▶ **PROBLEM DETAILS**
From the entries below, copy every line holding the word "follow".

▶ **Entries with scene source code**
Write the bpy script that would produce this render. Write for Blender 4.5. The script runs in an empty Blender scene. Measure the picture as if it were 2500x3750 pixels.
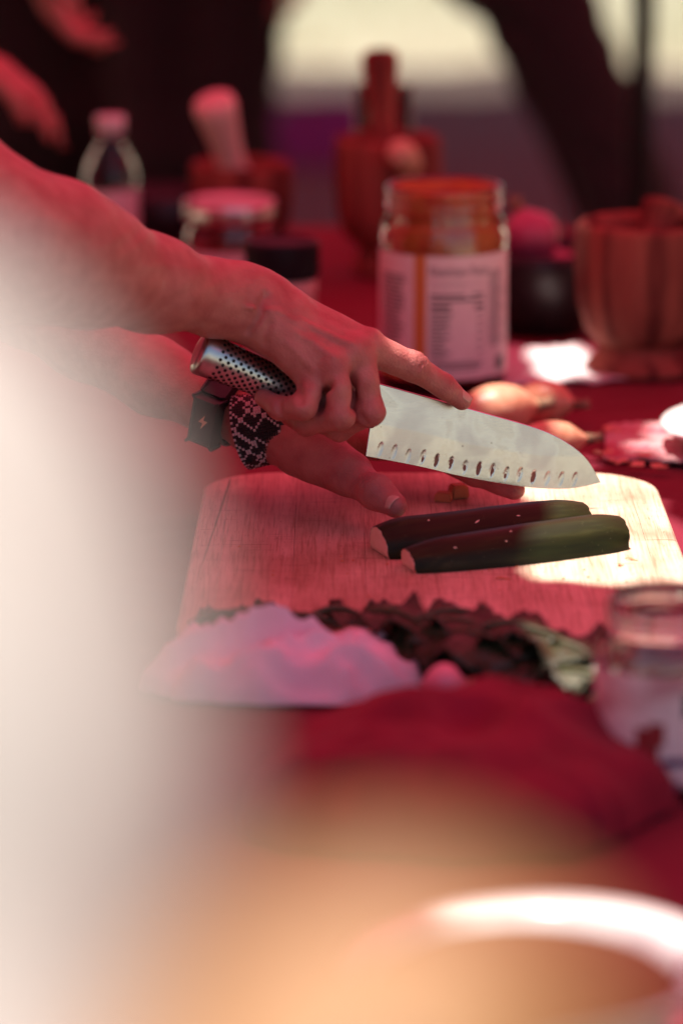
import bpy, bmesh, math, random
import numpy as np
from mathutils import Vector, Matrix, noise
from mathutils.geometry import delaunay_2d_cdt

R = math.radians
random.seed(7)
sc = bpy.context.scene
COL = sc.collection

# ------------------------------------------------------------------ camera, sky, sun, exposure
cam_data = bpy.data.cameras.new('camera')
cam = bpy.data.objects.new('camera', cam_data)
COL.objects.link(cam)
sc.camera = cam
cam.location = (0, 0, 0.62)                      # table top is z = 0, lawn is z = -0.75
cam.rotation_euler = (R(90 - 13.55), 0, 0)
cam_data.sensor_fit = 'VERTICAL'
cam_data.sensor_height = 36
cam_data.sensor_width = 24
cam_data.lens = 135
cam_data.clip_start = 0.05
cam_data.clip_end = 400
cam_data.dof.use_dof = True
cam_data.dof.focus_distance = 2.52
cam_data.dof.aperture_fstop = 3.1
cam_data.dof.aperture_blades = 9

world = bpy.data.worlds.new('World')
sc.world = world
world.use_nodes = True
wn = world.node_tree.nodes
sky = wn.new('ShaderNodeTexSky')
sky.sky_type = 'NISHITA'
sky.sun_disc = False
SUN_DIR = Vector((0.10, -0.05, -1.0)).normalized()     # the way the light travels
sky.sun_elevation = math.asin(-SUN_DIR.z)
sky.sun_rotation = R(-63)
wn['Background'].inputs['Strength'].default_value = 0.068
world.node_tree.links.new(sky.outputs[0], wn['Background'].inputs[0])

sun_data = bpy.data.lights.new('sun', 'SUN')
sun_data.energy = 5.0
sun_data.angle = R(0.7)
sun_data.color = (1.0, 0.95, 0.87)
sun = bpy.data.objects.new('sun', sun_data)
COL.objects.link(sun)
sun.rotation_euler = SUN_DIR.to_track_quat('-Z', 'Y').to_euler()
sun.location = (-3, 6, 12)

sc.view_settings.view_transform = 'Standard'
sc.view_settings.look = 'None'
sc.view_settings.gamma = 1
sc.view_settings.use_curve_mapping = False
sc.view_settings.exposure = 1.02
sc.render.engine = 'CYCLES'
sc.cycles.use_denoising = True
try:
    sc.cycles.denoiser = 'OPENIMAGEDENOISE'
    sc.cycles.denoising_input_passes = 'RGB_ALBEDO_NORMAL'
except Exception:
    pass
sc.cycles.max_bounces = 9
sc.cycles.diffuse_bounces = 4
sc.cycles.glossy_bounces = 4
sc.cycles.transmission_bounces = 8
sc.cycles.transparent_max_bounces = 8
sc.cycles.sample_clamp_indirect = 6
sc.cycles.caustics_reflective = False

# ------------------------------------------------------------------ materials
def mk(name, c1, c2=None, scale=40, rough=.6, bump=0, bscale=None, metal=0, trans=0, sss=0, sheen=0,
       stretch=(1, 1, 1), coat=0, detail=4, ior=1.45, lo=.35, hi=.65, spec=.5, translucent=0):
    m = bpy.data.materials.new(name)
    m.use_nodes = True
    nt = m.node_tree
    b = nt.nodes['Principled BSDF']
    b.inputs['Roughness'].default_value = rough
    b.inputs['Metallic'].default_value = metal
    b.inputs['Transmission Weight'].default_value = trans
    b.inputs['IOR'].default_value = ior
    b.inputs['Specular IOR Level'].default_value = spec
    b.inputs['Coat Weight'].default_value = coat
    b.inputs['Sheen Weight'].default_value = sheen
    if sss:
        b.inputs['Subsurface Weight'].default_value = sss
        b.inputs['Subsurface Radius'].default_value = (1, .35, .2)
        b.inputs['Subsurface Scale'].default_value = .006
    b.inputs['Base Color'].default_value = (*c1, 1)
    tc = nt.nodes.new('ShaderNodeTexCoord')
    mp = nt.nodes.new('ShaderNodeMapping')
    mp.inputs['Scale'].default_value = stretch
    nt.links.new(tc.outputs['Object'], mp.inputs[0])
    if c2 is not None:
        n = nt.nodes.new('ShaderNodeTexNoise')
        n.inputs['Scale'].default_value = scale
        n.inputs['Detail'].default_value = detail
        nt.links.new(mp.outputs[0], n.inputs['Vector'])
        r = nt.nodes.new('ShaderNodeValToRGB')
        r.color_ramp.elements[0].position = lo
        r.color_ramp.elements[1].position = hi
        r.color_ramp.elements[0].color = (*c1, 1)
        r.color_ramp.elements[1].color = (*c2, 1)
        nt.links.new(n.outputs['Fac'], r.inputs[0])
        nt.links.new(r.outputs[0], b.inputs['Base Color'])
    if bump:
        n2 = nt.nodes.new('ShaderNodeTexNoise')
        n2.inputs['Scale'].default_value = bscale or scale
        n2.inputs['Detail'].default_value = 5
        nt.links.new(mp.outputs[0], n2.inputs['Vector'])
        bp = nt.nodes.new('ShaderNodeBump')
        bp.inputs['Strength'].default_value = 1
        bp.inputs['Distance'].default_value = bump
        nt.links.new(n2.outputs['Fac'], bp.inputs['Height'])
        nt.links.new(bp.outputs[0], b.inputs['Normal'])
    if translucent:
        t = nt.nodes.new('ShaderNodeBsdfTranslucent')
        t.inputs[0].default_value = (*c1, 1)
        mx = nt.nodes.new('ShaderNodeMixShader')
        mx.inputs[0].default_value = translucent
        nt.links.new(b.outputs[0], mx.inputs[1])
        nt.links.new(t.outputs[0], mx.inputs[2])
        nt.links.new(mx.outputs[0], nt.nodes['Material Output'].inputs[0])
    return m

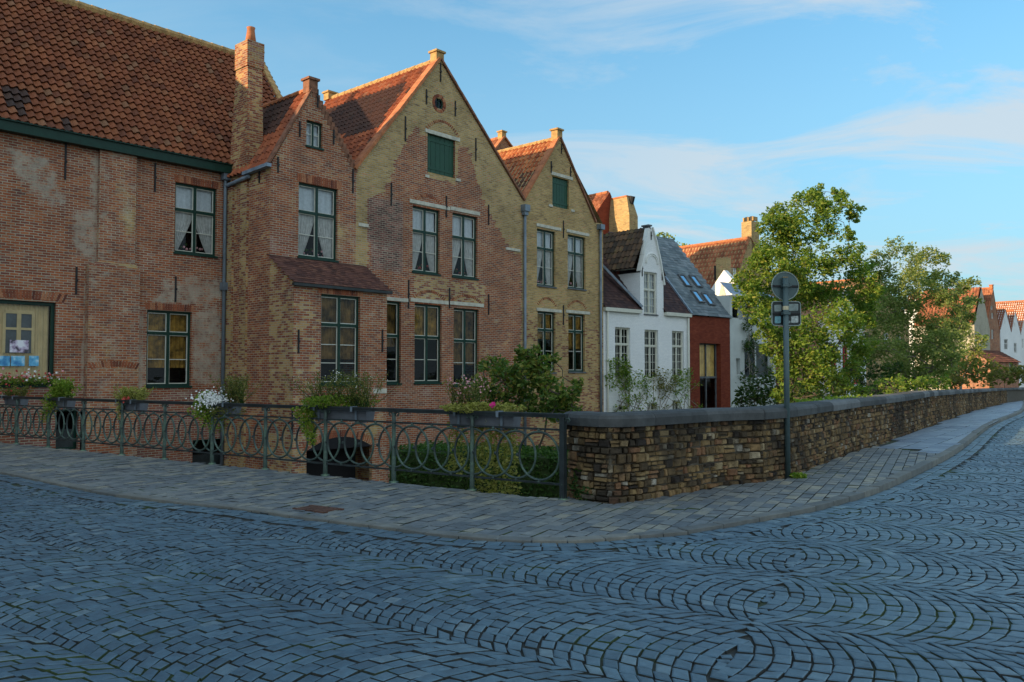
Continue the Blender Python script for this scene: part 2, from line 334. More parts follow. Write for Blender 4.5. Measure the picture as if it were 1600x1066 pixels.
def tilemat(name, cols, dark=(0.035, 0.03, 0.028), dark_amt=0.5, moss=0.0):
    m, nt, p, o = new(name); k = NT(nt); uv = k.n('ShaderNodeTexCoord').outputs['UV']
    geo = k.n('ShaderNodeNewGeometry'); rnd = geo.outputs['Random Per Island']
    big = k.noise(uv, 0.28, 5, 0.7, 0.8); mid = k.noise(uv, 1.4, 4, 0.65)
    col = k.ramp(rnd, cols)
    col = k.mix(1.0, col, k.ramp(mid, [(0.3, (0.7, 0.7, 0.7)), (0.7, (1.2, 1.2, 1.2))]), 'MULTIPLY')
    at = k.n('ShaderNodeAttribute'); at.attribute_name = 'tone'; ts = k.n('ShaderNodeSeparateColor'); k.l(at.outputs['Color'], ts.inputs[0])
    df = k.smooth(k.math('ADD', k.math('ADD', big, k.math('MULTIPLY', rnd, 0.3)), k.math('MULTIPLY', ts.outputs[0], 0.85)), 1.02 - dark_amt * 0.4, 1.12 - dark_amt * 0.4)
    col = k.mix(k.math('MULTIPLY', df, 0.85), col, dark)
    if moss: col = k.mix(k.smooth(mid, 0.5, 0.7, 0, moss), col, (0.12, 0.11, 0.03))
    k.l(col, p.inputs['Base Color']); p.inputs['Roughness'].default_value = 0.75; p.inputs['Specular IOR Level'].default_value = 0.3
    k.bump(k.noise(uv, 14, 4), p, 0.3, 0.01); return m
ORT = [(0.0, (0.19, 0.055, 0.026)), (0.15, (0.29, 0.078, 0.032)), (0.6, (0.34, 0.09, 0.035)), (0.9, (0.38, 0.11, 0.042)), (1.0, (0.33, 0.14, 0.07))]
M['tile_red'] = tilemat('pantiles_red', [(p, (c[0] * 0.72, c[1] * 0.85, c[2] * 0.9)) for p, c in ORT], dark_amt=0.25)
M['tile_weathered'] = tilemat('pantiles_weathered', ORT, dark=(0.03, 0.024, 0.022), dark_amt=0.62)
M['tile_weathered3'] = tilemat('pantiles_orange_weathered', [(0.0, (0.24, 0.06, 0.025)), (0.4, (0.42, 0.12, 0.04)), (1.0, (0.52, 0.19, 0.07))], dark=(0.03, 0.024, 0.022), dark_amt=0.2)
M['tile_orange'] = tilemat('pantiles_orange', [(0.0, (0.22, 0.075, 0.035)), (0.4, (0.32, 0.11, 0.05)), (1.0, (0.42, 0.16, 0.075))], dark_amt=0.12)
M['tile_brown'] = tilemat('pantiles_brown', [(0.0, (0.05, 0.035, 0.025)), (0.5, (0.10, 0.06, 0.035)), (1.0, (0.16, 0.09, 0.05))], dark_amt=0.35, moss=0.5)
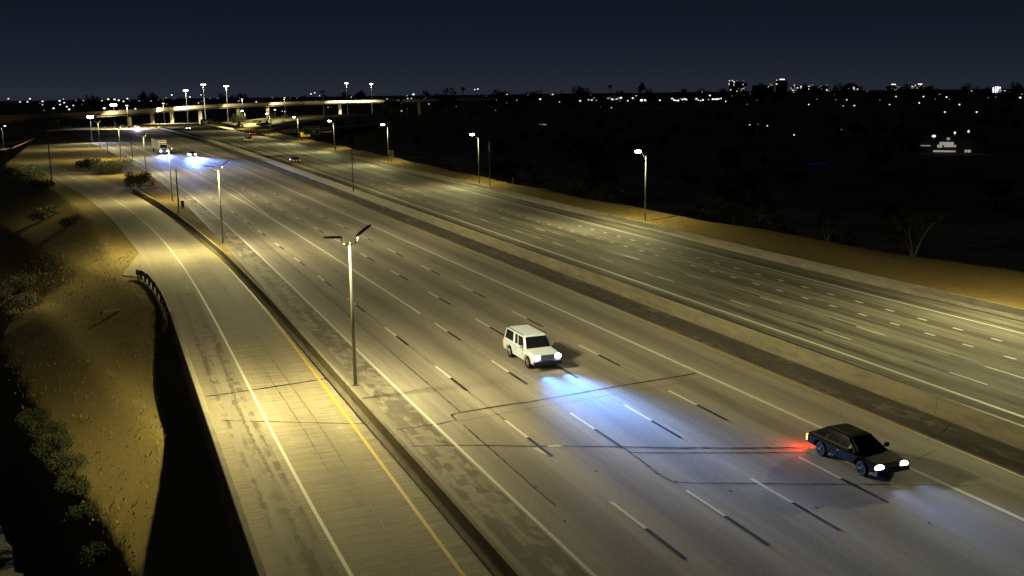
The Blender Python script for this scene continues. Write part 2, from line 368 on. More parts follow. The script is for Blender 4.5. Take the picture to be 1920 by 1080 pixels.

▶ **TASK OUTPUT**
Continue the Blender Python script for this scene: part 2, from line 334. More parts follow. Write for Blender 4.5. Measure the picture as if it were 1600x1066 pixels.
The Blender Python script for this scene continues. Write part 2, from line 368 on. More parts follow. The script is for Blender 4.5. Take the picture to be 1920 by 1080 pixels.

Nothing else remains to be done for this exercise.